The open romance, which sparked outrage among volunteers, ended in 2017 amid claims that Mr Bajar had tried to con Mrs Moseley out of money.

However, the 34-year-old Tunisian is now happily living in the UK after settling in Bolton, Greater Manchester.

In October 2021, he married a 35-year-old Romanian receptionist, who later gave birth to a son just over a year ago.

It remains unclear how Mr Bajar entered the country, given his criminal record.

Mr Bajar told the Daily Mail that he was “legally in the country,” adding: “I have the right to work and travel and everything.”

Mrs Moseley’s charity has been under investigation from the Charity Commission since August 2020.

The watchdog highlighted concerns about the organisation’s financial accounts and governance.

The charity’s new chief executive Steve Smith said Moseley’s decision to quit was a “complete and utter surprise”.

He added that he had been expecting to go on working with her for the “foreseeable future”.

Ms Moseley said that as the head of a “young and fast-growing operation”, she has been “placed in many positions where I had to make difficult and high-pressured decisions”.

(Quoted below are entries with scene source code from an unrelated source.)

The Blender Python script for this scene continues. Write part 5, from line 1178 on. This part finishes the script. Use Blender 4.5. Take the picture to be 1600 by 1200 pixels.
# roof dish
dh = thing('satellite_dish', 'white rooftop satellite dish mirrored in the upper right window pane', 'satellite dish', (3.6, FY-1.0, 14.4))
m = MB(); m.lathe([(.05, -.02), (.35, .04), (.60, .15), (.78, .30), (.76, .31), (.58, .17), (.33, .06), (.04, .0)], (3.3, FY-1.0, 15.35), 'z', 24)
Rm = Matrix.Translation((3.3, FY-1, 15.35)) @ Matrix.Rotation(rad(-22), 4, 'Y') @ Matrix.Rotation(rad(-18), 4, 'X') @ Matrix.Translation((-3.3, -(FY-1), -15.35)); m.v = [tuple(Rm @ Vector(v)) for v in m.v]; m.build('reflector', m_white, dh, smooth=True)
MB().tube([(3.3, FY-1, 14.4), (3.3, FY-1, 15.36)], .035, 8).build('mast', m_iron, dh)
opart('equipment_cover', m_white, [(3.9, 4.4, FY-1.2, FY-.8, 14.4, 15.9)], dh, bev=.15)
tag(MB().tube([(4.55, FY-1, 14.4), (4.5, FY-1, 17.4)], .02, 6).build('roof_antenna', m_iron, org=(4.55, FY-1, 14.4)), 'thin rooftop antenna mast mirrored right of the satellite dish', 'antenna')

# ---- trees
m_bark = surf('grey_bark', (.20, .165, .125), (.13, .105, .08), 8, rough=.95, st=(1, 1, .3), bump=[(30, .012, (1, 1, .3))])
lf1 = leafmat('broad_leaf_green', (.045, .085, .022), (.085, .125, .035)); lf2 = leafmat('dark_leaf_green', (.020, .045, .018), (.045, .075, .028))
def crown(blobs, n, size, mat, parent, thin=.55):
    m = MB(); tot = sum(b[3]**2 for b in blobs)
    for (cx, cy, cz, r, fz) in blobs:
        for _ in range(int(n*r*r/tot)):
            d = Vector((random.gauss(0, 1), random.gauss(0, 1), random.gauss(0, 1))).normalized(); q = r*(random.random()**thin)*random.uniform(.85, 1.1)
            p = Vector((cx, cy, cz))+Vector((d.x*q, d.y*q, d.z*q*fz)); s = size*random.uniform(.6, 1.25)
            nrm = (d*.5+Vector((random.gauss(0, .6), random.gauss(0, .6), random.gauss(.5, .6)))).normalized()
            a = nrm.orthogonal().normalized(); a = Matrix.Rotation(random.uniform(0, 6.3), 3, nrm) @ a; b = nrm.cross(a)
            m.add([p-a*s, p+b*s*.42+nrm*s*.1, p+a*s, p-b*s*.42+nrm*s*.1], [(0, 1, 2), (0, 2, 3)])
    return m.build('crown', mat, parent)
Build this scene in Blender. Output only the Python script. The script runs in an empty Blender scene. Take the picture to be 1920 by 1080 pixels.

She said: “If I made mistakes or upset any of our volunteers, I am sorry for that.

“I have devoted the last seven and a half years to serving the charity as an unpaid volunteer working long hours to do everything in my power to help and advocate for refugees.”

A spokesperson for the charity told Third Sector: “As a new charity, we didn’t always have the right internal systems and processes in place to support this growth and we acknowledge that we got things wrong. We are sorry for those mistakes.”